Materials provided:
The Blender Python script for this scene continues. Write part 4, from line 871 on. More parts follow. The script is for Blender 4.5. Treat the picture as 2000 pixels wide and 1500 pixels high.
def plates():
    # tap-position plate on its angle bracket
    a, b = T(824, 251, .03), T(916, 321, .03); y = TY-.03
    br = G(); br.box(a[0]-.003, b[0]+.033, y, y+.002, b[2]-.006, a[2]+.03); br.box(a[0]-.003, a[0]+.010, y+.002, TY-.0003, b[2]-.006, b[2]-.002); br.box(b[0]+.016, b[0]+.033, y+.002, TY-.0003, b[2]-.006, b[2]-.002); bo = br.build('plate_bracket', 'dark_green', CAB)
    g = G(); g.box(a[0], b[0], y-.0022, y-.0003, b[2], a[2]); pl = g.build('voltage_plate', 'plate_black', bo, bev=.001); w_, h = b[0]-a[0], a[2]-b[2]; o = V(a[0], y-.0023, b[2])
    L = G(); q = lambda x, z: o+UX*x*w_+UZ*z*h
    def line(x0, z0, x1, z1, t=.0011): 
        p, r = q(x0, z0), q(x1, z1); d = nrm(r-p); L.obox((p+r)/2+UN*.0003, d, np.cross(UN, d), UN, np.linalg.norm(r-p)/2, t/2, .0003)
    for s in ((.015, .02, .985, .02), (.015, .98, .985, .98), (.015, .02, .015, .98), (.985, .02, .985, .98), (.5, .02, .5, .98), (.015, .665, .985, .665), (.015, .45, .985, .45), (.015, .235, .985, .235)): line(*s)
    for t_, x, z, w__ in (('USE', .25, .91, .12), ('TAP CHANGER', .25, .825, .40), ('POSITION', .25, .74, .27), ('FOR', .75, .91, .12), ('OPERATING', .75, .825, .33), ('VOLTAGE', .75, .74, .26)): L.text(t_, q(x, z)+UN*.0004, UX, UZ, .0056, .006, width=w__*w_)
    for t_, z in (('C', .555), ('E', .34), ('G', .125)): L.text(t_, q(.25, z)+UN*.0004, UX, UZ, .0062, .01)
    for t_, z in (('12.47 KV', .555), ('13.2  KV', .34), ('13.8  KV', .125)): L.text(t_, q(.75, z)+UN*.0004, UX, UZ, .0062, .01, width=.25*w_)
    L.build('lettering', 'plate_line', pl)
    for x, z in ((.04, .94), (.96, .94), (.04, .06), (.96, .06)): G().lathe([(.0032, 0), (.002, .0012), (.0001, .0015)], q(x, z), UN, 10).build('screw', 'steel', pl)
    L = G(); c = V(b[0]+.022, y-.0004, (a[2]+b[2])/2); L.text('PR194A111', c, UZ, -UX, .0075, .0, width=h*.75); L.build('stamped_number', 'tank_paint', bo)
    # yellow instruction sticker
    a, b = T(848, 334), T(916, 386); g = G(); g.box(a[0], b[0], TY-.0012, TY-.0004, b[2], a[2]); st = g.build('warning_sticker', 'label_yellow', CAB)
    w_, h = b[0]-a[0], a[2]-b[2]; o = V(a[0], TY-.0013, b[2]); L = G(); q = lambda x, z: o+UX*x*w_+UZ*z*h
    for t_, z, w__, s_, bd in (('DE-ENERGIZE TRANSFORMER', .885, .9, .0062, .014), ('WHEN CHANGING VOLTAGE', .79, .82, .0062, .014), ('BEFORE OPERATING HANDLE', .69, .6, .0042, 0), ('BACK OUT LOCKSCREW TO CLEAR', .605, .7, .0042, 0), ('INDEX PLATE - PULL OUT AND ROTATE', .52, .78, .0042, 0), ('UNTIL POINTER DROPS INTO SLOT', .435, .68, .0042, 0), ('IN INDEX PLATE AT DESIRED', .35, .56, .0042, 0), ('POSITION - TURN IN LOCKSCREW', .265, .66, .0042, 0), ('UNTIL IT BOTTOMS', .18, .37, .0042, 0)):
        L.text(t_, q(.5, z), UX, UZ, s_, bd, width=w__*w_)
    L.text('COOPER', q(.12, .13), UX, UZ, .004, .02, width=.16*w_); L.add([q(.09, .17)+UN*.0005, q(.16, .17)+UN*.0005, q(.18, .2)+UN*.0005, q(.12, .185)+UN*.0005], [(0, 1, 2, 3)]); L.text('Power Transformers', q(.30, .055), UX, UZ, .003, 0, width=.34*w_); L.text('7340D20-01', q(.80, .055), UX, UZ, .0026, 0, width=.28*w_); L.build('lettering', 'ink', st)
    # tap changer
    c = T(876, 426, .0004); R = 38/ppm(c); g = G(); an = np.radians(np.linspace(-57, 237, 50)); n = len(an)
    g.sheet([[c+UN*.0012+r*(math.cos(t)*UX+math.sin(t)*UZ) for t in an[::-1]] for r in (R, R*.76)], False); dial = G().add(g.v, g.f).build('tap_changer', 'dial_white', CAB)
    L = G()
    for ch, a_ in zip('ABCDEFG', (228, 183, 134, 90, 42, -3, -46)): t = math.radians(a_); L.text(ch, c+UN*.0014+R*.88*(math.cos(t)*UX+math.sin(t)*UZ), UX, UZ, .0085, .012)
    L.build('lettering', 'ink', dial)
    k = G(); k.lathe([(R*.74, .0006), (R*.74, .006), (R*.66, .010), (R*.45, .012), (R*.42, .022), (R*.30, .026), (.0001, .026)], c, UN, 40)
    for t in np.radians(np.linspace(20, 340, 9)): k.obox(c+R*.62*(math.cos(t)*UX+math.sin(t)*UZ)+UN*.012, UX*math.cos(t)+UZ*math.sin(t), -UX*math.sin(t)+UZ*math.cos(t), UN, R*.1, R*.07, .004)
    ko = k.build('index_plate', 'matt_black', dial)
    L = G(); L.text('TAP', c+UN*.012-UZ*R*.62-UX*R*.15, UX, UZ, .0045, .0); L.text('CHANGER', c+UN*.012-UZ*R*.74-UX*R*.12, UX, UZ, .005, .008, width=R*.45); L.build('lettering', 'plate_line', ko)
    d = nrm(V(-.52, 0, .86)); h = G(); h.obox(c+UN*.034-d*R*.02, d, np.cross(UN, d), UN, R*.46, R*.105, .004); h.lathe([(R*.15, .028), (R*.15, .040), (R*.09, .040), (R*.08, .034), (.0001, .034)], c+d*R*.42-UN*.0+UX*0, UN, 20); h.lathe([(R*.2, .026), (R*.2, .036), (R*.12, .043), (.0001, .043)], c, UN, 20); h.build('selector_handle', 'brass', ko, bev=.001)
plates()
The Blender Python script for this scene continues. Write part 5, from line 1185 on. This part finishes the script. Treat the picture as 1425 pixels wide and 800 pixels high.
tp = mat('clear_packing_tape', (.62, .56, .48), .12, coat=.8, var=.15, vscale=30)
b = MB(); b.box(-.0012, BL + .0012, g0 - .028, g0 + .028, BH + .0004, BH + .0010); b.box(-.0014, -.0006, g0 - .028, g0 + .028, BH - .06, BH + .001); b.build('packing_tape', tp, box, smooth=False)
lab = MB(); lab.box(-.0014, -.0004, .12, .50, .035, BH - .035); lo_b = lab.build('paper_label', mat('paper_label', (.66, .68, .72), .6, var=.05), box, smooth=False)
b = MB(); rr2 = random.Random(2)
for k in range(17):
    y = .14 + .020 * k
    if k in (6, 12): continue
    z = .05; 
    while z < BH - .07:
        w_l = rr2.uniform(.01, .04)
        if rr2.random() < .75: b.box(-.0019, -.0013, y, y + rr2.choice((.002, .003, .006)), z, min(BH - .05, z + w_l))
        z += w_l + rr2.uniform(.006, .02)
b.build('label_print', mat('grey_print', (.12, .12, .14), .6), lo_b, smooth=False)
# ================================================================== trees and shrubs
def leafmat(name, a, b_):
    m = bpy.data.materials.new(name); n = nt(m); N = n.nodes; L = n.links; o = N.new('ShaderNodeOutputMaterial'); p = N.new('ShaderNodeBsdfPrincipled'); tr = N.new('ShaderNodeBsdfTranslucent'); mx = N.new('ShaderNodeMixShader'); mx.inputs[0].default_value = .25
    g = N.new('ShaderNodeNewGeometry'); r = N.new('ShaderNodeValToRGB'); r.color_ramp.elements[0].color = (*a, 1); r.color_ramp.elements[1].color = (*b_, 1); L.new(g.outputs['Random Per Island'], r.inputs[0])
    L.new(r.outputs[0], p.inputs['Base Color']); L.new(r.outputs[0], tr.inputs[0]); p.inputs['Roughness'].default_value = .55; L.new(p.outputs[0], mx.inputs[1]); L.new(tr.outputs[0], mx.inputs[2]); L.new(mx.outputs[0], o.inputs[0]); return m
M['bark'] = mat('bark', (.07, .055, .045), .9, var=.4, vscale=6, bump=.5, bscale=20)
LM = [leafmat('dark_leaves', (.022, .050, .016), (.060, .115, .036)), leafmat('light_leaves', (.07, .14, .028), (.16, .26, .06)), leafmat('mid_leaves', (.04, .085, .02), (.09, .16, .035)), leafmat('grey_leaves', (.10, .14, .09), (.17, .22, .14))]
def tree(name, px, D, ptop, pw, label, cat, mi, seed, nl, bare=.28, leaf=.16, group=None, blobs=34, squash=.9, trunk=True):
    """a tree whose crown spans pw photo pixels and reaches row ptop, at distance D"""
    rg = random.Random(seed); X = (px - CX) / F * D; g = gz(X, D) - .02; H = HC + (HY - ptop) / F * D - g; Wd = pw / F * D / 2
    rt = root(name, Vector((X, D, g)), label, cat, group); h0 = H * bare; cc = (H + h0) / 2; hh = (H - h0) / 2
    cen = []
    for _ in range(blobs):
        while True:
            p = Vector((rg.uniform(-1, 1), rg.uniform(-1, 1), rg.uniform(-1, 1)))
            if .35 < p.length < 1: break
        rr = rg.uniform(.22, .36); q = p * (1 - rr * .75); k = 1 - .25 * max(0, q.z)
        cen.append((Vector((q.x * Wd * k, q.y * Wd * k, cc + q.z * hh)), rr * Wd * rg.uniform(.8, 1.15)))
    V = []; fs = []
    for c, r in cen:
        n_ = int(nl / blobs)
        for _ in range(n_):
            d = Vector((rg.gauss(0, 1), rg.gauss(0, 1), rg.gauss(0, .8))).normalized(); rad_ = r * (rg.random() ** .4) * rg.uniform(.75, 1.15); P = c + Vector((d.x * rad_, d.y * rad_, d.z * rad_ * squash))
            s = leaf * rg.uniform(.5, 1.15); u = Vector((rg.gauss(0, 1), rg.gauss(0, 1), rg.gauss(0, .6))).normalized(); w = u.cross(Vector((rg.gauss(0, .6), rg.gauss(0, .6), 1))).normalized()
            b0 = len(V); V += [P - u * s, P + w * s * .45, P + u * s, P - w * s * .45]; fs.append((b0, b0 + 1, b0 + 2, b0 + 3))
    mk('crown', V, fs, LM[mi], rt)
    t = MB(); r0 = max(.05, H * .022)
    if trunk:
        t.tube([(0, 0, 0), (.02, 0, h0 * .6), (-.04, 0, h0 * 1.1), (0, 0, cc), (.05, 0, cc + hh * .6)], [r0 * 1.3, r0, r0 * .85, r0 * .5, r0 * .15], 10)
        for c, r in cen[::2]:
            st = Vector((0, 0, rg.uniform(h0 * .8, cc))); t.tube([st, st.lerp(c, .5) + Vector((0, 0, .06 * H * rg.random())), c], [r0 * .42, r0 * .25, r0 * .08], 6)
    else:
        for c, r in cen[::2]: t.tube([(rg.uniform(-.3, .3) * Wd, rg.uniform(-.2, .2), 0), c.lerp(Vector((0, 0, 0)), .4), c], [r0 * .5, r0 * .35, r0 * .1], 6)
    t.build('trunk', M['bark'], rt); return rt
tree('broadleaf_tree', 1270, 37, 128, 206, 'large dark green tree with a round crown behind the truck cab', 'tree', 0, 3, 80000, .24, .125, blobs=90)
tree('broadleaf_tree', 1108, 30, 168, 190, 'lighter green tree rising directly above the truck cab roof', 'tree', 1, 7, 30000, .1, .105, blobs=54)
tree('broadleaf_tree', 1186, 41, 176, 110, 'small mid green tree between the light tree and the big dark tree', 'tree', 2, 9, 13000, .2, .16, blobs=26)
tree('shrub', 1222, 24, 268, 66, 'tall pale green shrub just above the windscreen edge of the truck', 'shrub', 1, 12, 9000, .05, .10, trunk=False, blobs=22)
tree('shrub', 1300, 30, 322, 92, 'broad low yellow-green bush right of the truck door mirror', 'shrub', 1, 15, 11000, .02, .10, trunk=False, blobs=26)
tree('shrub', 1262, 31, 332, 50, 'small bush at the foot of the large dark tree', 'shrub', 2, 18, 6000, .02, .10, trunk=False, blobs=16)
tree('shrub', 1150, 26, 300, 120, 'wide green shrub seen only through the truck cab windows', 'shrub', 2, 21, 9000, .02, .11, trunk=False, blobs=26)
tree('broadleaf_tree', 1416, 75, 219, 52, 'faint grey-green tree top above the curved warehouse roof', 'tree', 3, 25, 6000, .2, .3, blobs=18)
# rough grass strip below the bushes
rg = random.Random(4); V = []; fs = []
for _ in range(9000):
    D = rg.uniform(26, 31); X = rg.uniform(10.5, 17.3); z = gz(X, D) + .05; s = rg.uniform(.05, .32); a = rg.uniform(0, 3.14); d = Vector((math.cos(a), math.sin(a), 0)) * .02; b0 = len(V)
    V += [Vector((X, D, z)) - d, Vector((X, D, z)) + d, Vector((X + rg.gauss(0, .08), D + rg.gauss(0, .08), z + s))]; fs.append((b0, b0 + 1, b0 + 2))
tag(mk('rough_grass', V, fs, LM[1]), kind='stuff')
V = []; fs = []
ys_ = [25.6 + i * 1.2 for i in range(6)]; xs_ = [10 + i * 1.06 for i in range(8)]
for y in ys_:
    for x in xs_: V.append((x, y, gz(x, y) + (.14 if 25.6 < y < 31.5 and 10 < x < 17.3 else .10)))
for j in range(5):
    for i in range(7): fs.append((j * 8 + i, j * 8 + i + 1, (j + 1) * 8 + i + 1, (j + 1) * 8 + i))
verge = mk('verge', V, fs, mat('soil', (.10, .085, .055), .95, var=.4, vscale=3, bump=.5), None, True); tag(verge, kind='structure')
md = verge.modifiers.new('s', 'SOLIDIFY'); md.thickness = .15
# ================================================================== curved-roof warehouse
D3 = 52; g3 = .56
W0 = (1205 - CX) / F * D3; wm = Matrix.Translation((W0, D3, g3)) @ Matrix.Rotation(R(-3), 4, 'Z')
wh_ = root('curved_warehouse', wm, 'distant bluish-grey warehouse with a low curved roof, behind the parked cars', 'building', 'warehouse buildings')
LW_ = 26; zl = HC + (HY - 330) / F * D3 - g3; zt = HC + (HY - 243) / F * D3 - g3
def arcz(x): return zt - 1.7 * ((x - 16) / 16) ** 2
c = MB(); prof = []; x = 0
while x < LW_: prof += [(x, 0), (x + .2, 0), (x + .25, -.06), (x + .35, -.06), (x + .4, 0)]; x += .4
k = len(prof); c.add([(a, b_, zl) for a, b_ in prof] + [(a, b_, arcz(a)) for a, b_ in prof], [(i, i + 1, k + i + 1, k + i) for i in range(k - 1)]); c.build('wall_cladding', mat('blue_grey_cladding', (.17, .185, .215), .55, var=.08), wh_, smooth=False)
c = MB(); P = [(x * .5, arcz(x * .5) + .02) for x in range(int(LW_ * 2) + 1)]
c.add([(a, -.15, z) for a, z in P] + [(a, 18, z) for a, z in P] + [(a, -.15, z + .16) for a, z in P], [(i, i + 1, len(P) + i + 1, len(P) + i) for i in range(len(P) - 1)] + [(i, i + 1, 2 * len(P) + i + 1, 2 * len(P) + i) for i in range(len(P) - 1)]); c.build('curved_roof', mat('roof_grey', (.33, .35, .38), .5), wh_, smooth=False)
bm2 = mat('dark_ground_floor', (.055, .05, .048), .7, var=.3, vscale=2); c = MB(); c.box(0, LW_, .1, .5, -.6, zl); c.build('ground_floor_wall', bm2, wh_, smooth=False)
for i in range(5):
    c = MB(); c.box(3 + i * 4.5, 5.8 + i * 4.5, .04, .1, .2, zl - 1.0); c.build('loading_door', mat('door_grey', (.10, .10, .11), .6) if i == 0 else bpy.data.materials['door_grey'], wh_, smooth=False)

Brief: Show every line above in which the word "script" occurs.

The completed task:
The Blender Python script for this scene continues. Write part 4, from line 871 on. More parts follow. The script is for Blender 4.5. Treat the picture as 2000 pixels wide and 1500 pixels high.
The Blender Python script for this scene continues. Write part 5, from line 1185 on. This part finishes the script. Treat the picture as 1425 pixels wide and 800 pixels high.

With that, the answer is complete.